Schools

Board OKs Effort to Rebuild Marin School, No Action on Ocean View

The Albany school board agreed Thursday night to venture $720,000 on architectural plans in hopes of winning state funds to rebuild Marin Elementary School but held back on approving a similar plan for Ocean View Elementary.

The Albany school board unanimously agreed Thursday night to authorize $719,909 for architectural plans for rebuilding Marin Elementary School, in hopes that the plans would enable the district to win state funding for a new school.

At the same time, the board backed away from preparing plans for rebuilding Ocean View Elementary.

In her report prepared for the board meeting, schools Superintendent Marla Stephenson had recommended moving forward on both seismically deficient schools, but at the meeting, she told the board that she was recommending the Marin school measure only.

"We have limited funding, and we have a very different situation at both schools," she said.

"We have a united parent and staff and Facilities Master Plan agreement that Marin Elementary School has outlived its educational life, that it is in dire need of replacement," she said.

"Ocean View is much more complex," she said. "... It has aspects of it that ... staff and parents really love, and it's going to take a longer process to do a really good job with a rebuild of Ocean View."

Board member Paul Black said parents and staff didn't like the preliminary plans for what a new Ocean View might look like because the multi-purpose room and library would become smaller, while the playground would be given unneeded additional space.

It appeared that some board members weren't ruling out retrofitting at least part of Ocean View, as opposed to a complete rebuild.

The $719,909 that was approved for Marin would go to WLC Architects. The amount represents 70 percent of the estimated cost of the architectural plans, which the district hopes would provide a planning document detailed enough to win state seismic mitigation funding and financial hardship funding, Stephenson said.

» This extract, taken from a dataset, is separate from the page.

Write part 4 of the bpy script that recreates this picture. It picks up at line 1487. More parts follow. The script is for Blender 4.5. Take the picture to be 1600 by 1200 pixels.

The expectation is that the state funding, if granted, would provide the remaining 30 percent of the cost of the architectural plans, in addition to the other funding, Stephenson said.

The total cost of a new Marin school is estimated at $21,402,421, Stephenson told the board on Dec. 10.

The WLC contract approved by the board for Marin includes options to stop the work at 25 percent and 50 percent "should something extraordinary happen," Stephenson said.

The actual contract language was not approved because it is still being reviewed by legal counsel, Stephenson said. The contract language will come back to the board for final approval, she said.